I am a new printer with only 6 weeks experience actually printing, but I am doing commercial jobs in ABS with excellent results. Stick with the ABS!!! I spent 5 weeks nursing PLA through the print process and when I finally got it right, man, the ABS was just hands-free printing…

Sooo, I learned all my printing techniques from the UM forums, the guides especially, and I have some tutorials of my own to humbly share…

But I have a question, Are you a brand new printer? I had never even seen a 3d printer when I got mine… and, is this a US UM2? Sorry I cannot find your locale, …

anywhooo… if you are a new printer, then bed leveling may be your prob. Forget the 'a level bed affects the first few layers of print”...bs...at the high resolution the UM2 prints at, the ENTIRE print is affected...under/over extrusions, sagging, filament not extruding at high temp….everything!! is affected by your bed level. I have moved the glass trying to remove ABS prints before cooling after I figured out how to level the UM2.

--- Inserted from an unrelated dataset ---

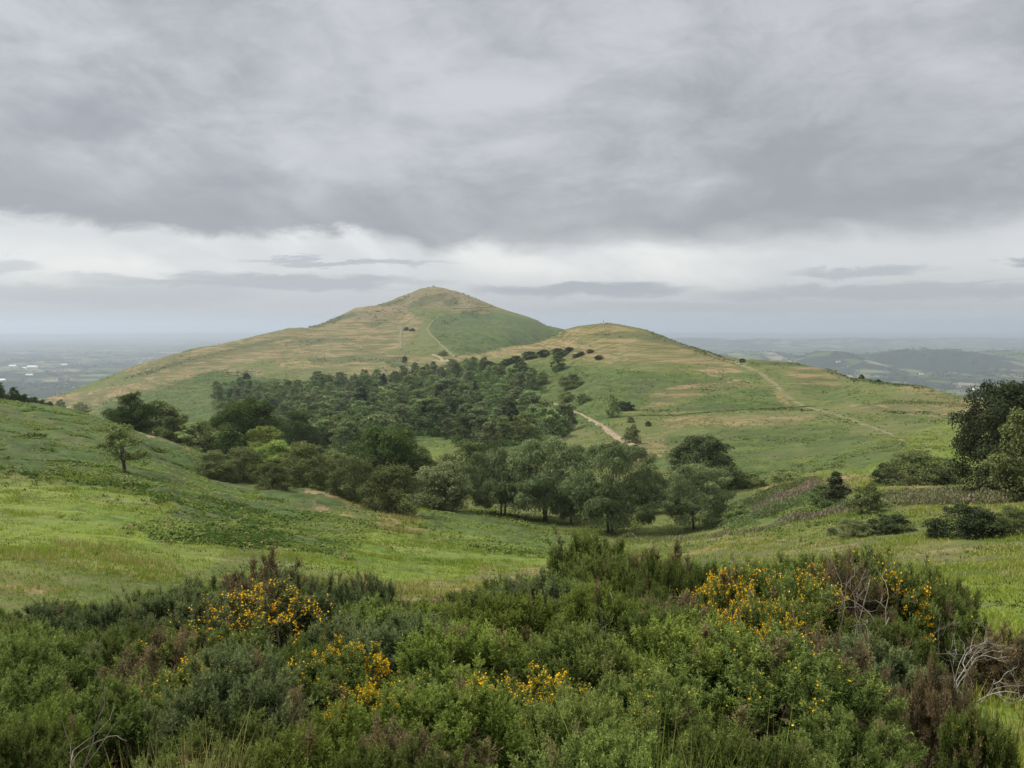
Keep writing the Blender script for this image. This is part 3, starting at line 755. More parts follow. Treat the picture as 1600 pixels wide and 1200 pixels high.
for px, top, b, w, l in ((1346,585,592,8,'small dark bush on the ridge skyline, taller of two'),(1372,592,597,7,'tiny dark bush on the ridge skyline, lower of two'),(1160,560,566,10,'dark tuft on the ridge where the path crosses')):
    T_('darkshrub',px,330,top,w,l,'bush','thorn_bush',base_py=b)
for px, top, w, d, l in ((-8,596,26,215,'dark tree cut by the picture edge on the crest of the bracken bank'),(20,605,22,200,'dark tree with pointed top on the crest of the bracken bank'),(36,616,22,206,'low dark tree beside the pointed one on the crest')):
    T_('oak',px,d,top,w,l,name='oak_tree')
for k, (px, top, w) in enumerate(((52,618,16),(64,613,16),(76,608,18),(88,604,18),(97,601,14),(46,622,14))):
    T_('oak',px,330,top,w,'dark tree in the short row between the bracken bank and the long ridge',name='oak_tree',group='trees in the row below the long ridge')
for px, top, b, w, l in ((125,629,645,26,'grey green tree at the foot of the long ridge, nearest the plain'),(95,624,640,14,'small tree at the toe of the long ridge'),(385,583,592,12,'lone small tree on the bare brown patch of the long ridge'),
                         (632,556,566,8,'tiny bush by the gully track'),(644,513,518,10,'dark bush beside the worn gully track, upper one'),(635,511,516,8,'dark bush beside the worn gully track, lower one'),(693,548,556,18,'dark gorse patch at the saddle, below the green slope')):
    T_('shrub' if w > 12 else 'darkshrub',px,1080 if px > 610 and b < 530 else 800 if px > 610 else 640,top,w,l,'bush' if w < 20 else 'tree','thorn_bush' if w < 20 else 'broadleaf_tree',base_py=b)

# dense wood in the dingle
WOODPOLY = [(335,600),(390,588),(440,590),(540,588),(600,590),(640,582),(700,572),(740,566),(800,575),(850,590),(858,620),(900,650),(890,680),(840,690),(760,705),(690,682),(640,700),(560,715),(480,705),(430,690),(345,660),(330,615)]
UPPER = [(640,560),(660,585),(590,600)]
def wood():
    pts = []; g = np.random.default_rng(77)
    tries = 0
    while len(pts) < 292 and tries < 14000:
        tries += 1
        d = math.exp(g.uniform(math.log(185), math.log(650))); px = g.uniform(320, 905)
        x = (px-800)/FPX*d; z = h1(x, d)
        qx, qy = project(np.array([x]), np.array([float(d)]), np.array([z]))
        if not inside(qx, qy, WOODPOLY)[0]: continue
        if 640 < qx[0] < 705 and 682 < qy[0] < 716: continue        # fern glade
        if qx[0] > 822 and -16 < (qy[0]-620) - (qx[0]-828)*.46 < 26: continue   # the track
        if qx[0] > 760 and qy[0] < 640 and g.random() < .45: continue
        if any((x-a)**2+(d-b)**2 < (4.4+.0055*d)**2 for a, b in pts): continue
        pts.append((x, d))
        hgt = g.uniform(6.5, 11) if qx[0] > 480 else g.uniform(4.5, 8)
        if qy[0] < 600: hgt *= .75
        kind = 'wood'; nm, lab, grp = 'birch_tree', 'grey green birch in the dense wood filling the dingle below the saddle', 'birches in the dense dingle wood'
        q = g.random()
        if qx[0] < 480: nm, lab, grp = 'scrub_tree', 'low dusky tree in the thin scrub under the long ridge', 'scrub trees under the long ridge'
        elif q < .07: kind, nm, lab, grp = 'conifer', 'yew_tree', 'very dark yew standing out among the paler birches of the dingle wood', 'dark yews in the dingle wood'
        elif q < .30: kind, nm, lab, grp = 'wood_light', 'broadleaf_tree', 'fuller olive green tree among the birches of the dingle wood', 'olive trees in the dingle wood'
        if kind == 'wood' and g.random() < .35: kind = 'wood_grey'
        cm, tm, H, W = PROTO[kind][g.integers(len(PROTO[kind]))]
        s = hgt*(.70+.4*g.random() if qx[0] > 760 else .95+.25*g.random())/H; wd = s*g.uniform(1.0, 1.3)
        o = empty(nm, (x, d, z-.15), g.uniform(0, 6.28), (wd, wd, s)); tag(o, lab, 'tree', grp)
        link('crown', cm, o); link('trunk', tm, o)
wood()
def undergrowth():
    g = np.random.default_rng(78); n = 14000
    x, y, z = [np.asarray(q) for q in ((lambda d, p: ((p-800)/FPX*d, d, height((p-800)/FPX*d, d)))(np.exp(g.uniform(math.log(185), math.log(660), n)), g.uniform(320, 905, n)))]
    qx, qy = project(x, y, z)
    k = inside(qx+8*fbm(x/9, y/9, 3, 5), qy+5*fbm(x/9, y/9, 3, 6), WOODPOLY) & ~((qx > 640) & (qx < 705) & (qy > 682) & (qy < 716)) & ~((qx > 815) & (np.abs((qy-620)-(qx-828)*.46) < 14))
    x, y, z = x[k], y[k], z[k]; n = len(x); per = 46
    r = np.repeat(g.uniform(1.0, 2.6, n), per); d = rdir(n*per, g); d[:,2] = np.abs(d[:,2])
    P = np.repeat(np.c_[x, y, z], per, 0)+d*r[:,None]*np.array([1,1,.85]); m = n*per
    nr = norm(d+rdir(m, g)*.7); t = norm(np.cross(nr, rdir(m, g))); B = np.cross(nr, t); L = g.uniform(.35,.8,m)
    V, Q = leaf_quads(P, t, B, L, L*.75)
    tint = np.clip(np.repeat(g.uniform(.1,.8,n), per)+g.normal(0,.2,m), 0, 1)
    tag(link('undergrowth', new_mesh('undergrowth', V, Q, tint=np.repeat(tint,4), mats=[M['oak']])), 'scrubby undergrowth closing the gaps of the dingle wood', None, None, 'stuff')  # darker leaf colour stands in for shade in the gaps between crowns
undergrowth()
T_('conifer',668,345,626,42,'very dark bushy yew with pale bare trunk beside the fern glade',name='yew_tree',base_py=676)
T_('conifer',565,420,606,40,'dark pointed evergreen near the top of the dingle wood',name='yew_tree')

# ------------------------------------------------------------------ gorse
def shoot_templates(n=8):
    out = []
    for k in range(n):
        g = np.random.default_rng(900+k)
        V = []; F = []; tn = []
        def shoot(p0, d, L, m, tip):
            a = norm(np.cross(d, g.normal(size=3))); b = np.cross(d, a); w = .0035
            i = len(V); V.extend([p0-a*w, p0+a*w, p0+d*L]); F.append((i,i+1,i+2)); tn.extend([.1,.1,.6])
            for q in range(m):
                t = .12+.88*(q+g.random())/m; an = g.random()*6.28
                o = a*math.cos(an)+b*math.sin(an)
                dd = norm(o*.95+d*g.uniform(.35,.95)); l = (.045-.018*t)*g.uniform(.7,1.3)
                s = norm(np.cross(dd, g.normal(size=3)))*.0046
                p = p0+d*L*t; i = len(V)
                V.extend([p-s, p+s, p+dd*l]); F.append((i,i+1,i+2)); c = .15+.6*t*tip; tn.extend([c,c,c+.25])
        up = np.array([0,0,1.])
        shoot(np.zeros(3), up, .23, 28, 1)
        for q in range(3):
            an = g.random()*6.28; h = g.uniform(.03,.13)
            shoot(up*h, norm(np.array([math.cos(an)*.8, math.sin(an)*.8, g.uniform(.6,1)])), g.uniform(.07,.12), 14, .9)
        out.append((np.array(V), np.array(F), np.array(tn)))
    return out
SHOOT = shoot_templates()
def place_templates(P, D, Ls, tin, g):
    """set a shoot at each point P, growing along D"""
    k = g.integers(0, len(SHOOT), len(P)); VV = []; FF = []; TT = []; n0 = 0
    a = norm(np.cross(D, rdir(len(P), g))); b = np.cross(D, a)
    for q in range(len(SHOOT)):
        i = np.where(k == q)[0]
        if not len(i): continue
        V, F, t = SHOOT[q]
        X = P[i][:,None] + Ls[i][:,None,None]*(V[None,:,0:1]*a[i][:,None]+V[None,:,1:2]*b[i][:,None]+V[None,:,2:3]*D[i][:,None])
        m = len(V)
        FF.append((F[None]+ (np.arange(len(i))*m)[:,None,None]).reshape(-1,3)+n0); n0 += m*len(i)
        VV.append(X.reshape(-1,3)); TT.append((np.clip(t[None]*.75+.0, 0, 1) + tin[i][:,None]).reshape(-1))
    return np.concatenate(VV), np.concatenate(FF), np.concatenate(TT)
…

I have a 30 min step leveling process that removed all the errors in bed leveling, lol… I think… but, I am so new, I need to get it reviewed by the admins for errors/ignorance, etc :).

I have 216 hours of print time on my UM2, have never had 1 problem, and have never had to “atomic pull” the nozzle… when I switch ABS colors, the whole nozzle plug comes out...everytime...w/o fail...and I worry it will get caught in the feeder...(gr5 or !Robert has a post about that ABS plug/feeder, I think).

I am thinking we have a tutorial prob here, in the UM forums, with info, reviews and posts older than about Oct/Nov 2014 confusing new folks. I don't own a magic UM2 from Fabrc8...I just did what the forums/guides told me to do and it works everytime. ...lol I am running a plastic-covered, combat printing machine...all of the forum advice turned my gorgeous UM2 into a ghetto-looking machine...but...it prints...w/o fail...10 friggin' hours a day or so…

I hope this helps and generates a bit more discussion !!!